Keith Hill, on his third stint with the club as player and manager, spent the run-up to this, the last of the fourth-round ties, confined to bed, joking that he was suffering from “cup fever”. He laments the fact that Rochdale do not have their own training ground. “We have to beg, steal and borrow facilities,” he said. “Mostly, we borrow. We are very fortunate the Soccer Factory allows us to use their facilities, which are indoors.
“One of the worst things I ever experienced as a player was sitting around in the changing rooms waiting to find out where we would be training. There are times I endured rather than enjoyed being a player.”
By way of contrast, his counterpart, Mark Hughes, has been preparing his Stoke squad in Dubai. You trust that, unlike Manchester City, who returned from the Gulf 19 hours before their fateful encounter with Middlesbrough, Stoke have left themselves enough recovery time. However, it is hard to imagine Hughes will be as nonplussed by the attitude, the pitch and the facilities of lower-division England as Manchester United were at Cambridge on Friday night.
At the start of the month, Hughes was on the touchline of the Britannia Stadium wondering what he might say when asked how it felt to become only the second Premier League manager to lose to non-league opposition in the FA Cup. Three late goals against Wrexham, his home-town club, spared him but Stoke will come prepared.
“And they are Stoke,” said Hill. “They are a strong team with plenty of British players. Someone like Jon Walters has played through the divisions. They will come here and embrace the FA Cup.”
When Rochdale was thought of at all it was for three things – Gracie Fields, the Co-op, which was founded here, and its outsized MP, Cyril Smith. Its football club was never mentioned.
Perhaps it should be. We always knew Our Gracie preferred Capri to this corner of Lancashire, but until lately we didn’t know the Co-op would be chaired by a Rochdale councillor and Methodist minister with a liking for crystal meth. Smith now appears to have been a Jimmy Savile with a rosette.

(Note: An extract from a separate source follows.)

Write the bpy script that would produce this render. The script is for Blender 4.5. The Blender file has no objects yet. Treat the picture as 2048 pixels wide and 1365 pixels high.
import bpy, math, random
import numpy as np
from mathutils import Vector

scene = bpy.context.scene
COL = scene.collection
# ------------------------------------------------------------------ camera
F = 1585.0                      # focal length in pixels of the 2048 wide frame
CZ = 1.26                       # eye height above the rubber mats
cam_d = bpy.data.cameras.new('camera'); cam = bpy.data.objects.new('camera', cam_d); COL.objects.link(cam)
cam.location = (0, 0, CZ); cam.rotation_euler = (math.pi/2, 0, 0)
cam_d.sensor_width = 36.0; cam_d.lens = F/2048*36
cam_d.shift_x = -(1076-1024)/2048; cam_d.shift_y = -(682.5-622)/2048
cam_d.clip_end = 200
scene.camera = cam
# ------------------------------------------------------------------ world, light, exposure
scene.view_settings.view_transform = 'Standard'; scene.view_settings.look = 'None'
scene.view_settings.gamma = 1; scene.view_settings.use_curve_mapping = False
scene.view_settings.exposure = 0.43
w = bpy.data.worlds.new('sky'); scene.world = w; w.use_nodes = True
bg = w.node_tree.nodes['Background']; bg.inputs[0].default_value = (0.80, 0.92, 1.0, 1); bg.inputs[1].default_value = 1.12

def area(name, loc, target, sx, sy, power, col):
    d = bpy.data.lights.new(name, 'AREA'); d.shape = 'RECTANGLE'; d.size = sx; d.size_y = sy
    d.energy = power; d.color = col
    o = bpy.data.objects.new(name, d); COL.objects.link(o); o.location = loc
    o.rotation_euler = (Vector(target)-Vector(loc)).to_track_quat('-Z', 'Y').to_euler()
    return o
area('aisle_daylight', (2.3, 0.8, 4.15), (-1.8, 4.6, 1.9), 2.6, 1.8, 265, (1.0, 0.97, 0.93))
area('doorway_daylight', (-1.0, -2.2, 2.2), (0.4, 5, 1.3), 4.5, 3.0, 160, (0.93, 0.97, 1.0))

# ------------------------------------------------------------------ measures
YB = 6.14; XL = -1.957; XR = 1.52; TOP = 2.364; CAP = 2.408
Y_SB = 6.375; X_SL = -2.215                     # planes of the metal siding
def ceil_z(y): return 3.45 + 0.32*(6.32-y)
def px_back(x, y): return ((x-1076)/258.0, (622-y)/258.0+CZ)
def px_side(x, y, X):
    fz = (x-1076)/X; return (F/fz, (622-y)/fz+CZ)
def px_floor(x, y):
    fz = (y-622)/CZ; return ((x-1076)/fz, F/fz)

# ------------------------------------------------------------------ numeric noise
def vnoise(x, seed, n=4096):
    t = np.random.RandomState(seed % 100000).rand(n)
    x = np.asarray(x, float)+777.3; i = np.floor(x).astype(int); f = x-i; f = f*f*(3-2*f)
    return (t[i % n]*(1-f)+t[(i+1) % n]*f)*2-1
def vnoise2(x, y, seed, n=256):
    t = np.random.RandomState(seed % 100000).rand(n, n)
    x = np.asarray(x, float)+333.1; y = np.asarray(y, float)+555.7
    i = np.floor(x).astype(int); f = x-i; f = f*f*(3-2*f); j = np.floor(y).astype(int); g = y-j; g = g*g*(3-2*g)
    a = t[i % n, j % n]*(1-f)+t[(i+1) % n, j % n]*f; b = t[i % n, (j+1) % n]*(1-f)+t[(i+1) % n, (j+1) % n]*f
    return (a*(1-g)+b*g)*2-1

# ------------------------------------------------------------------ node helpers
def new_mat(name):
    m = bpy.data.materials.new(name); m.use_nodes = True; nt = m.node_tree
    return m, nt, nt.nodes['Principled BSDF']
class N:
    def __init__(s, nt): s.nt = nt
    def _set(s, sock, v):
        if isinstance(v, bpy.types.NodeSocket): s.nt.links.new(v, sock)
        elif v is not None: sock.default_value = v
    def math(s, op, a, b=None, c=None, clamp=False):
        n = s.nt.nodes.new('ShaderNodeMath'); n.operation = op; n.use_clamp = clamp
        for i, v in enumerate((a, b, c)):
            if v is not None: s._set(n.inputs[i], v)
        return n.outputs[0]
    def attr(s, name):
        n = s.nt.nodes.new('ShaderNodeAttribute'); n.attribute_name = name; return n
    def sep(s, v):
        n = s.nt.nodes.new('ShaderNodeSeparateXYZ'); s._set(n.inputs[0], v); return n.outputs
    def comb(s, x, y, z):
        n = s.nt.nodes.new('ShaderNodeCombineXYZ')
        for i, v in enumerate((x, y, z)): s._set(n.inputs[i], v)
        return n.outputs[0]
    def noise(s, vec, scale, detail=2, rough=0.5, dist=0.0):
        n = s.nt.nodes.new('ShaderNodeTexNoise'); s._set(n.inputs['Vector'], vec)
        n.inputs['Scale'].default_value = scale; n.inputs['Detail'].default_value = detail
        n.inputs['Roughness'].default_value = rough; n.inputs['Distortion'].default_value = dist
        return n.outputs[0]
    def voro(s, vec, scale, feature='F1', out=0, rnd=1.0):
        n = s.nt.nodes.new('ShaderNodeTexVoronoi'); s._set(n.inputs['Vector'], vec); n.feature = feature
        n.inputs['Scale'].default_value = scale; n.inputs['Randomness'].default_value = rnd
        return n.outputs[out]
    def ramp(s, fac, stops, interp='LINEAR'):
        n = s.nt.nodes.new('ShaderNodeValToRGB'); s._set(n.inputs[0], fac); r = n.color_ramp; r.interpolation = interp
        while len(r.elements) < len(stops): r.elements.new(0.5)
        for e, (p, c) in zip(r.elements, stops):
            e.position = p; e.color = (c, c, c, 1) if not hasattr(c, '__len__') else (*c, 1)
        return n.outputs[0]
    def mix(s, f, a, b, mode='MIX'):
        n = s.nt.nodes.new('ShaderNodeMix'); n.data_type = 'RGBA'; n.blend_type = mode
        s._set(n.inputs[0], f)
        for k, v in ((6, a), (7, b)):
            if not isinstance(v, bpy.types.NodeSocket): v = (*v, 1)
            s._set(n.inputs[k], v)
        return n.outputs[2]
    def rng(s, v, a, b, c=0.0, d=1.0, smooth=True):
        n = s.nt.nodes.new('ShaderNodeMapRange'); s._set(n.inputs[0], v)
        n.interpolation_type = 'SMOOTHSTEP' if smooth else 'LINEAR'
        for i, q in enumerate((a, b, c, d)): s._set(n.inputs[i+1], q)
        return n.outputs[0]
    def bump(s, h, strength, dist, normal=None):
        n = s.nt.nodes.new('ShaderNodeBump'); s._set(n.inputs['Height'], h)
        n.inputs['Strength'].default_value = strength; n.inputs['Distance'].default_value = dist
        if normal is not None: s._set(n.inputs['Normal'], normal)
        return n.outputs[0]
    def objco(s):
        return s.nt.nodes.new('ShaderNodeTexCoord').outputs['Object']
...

In the meantime, the football club has progressed admirably. It may have no money but it has never had to make a call to administrators that some clubs have on speed dial and it has a fine record for producing its own footballers.
Half the side that knocked out Nottingham Forest in the third round played against the same opposition in the FA Youth Cup. For the second successive season they have reached the fourth round by humbling one of the great clubs from the 1970s. Last year it was Leeds United.
In between, Hill has steered Rochdale to promotion to League One. The highest they have ever finished is ninth in the third tier in 1970; this morning they are fifth in League One, two places above Bradford City, the humblers of Chelsea.
The budget, however, has remained at levels the 1970s would recognise, which creates its own stresses. “Sometimes it weighs heavy, that expectation,” said Hill. “There should be more fear to what we do because we like to give young players an opportunity and we do revive players’ careers but, ultimately, we have to sell those players to make ends meet.
“We don’t go begging to the banks, we generate our own money – which is special – but to continue to be successful is hard. If I thought about it too much, it would scare me.”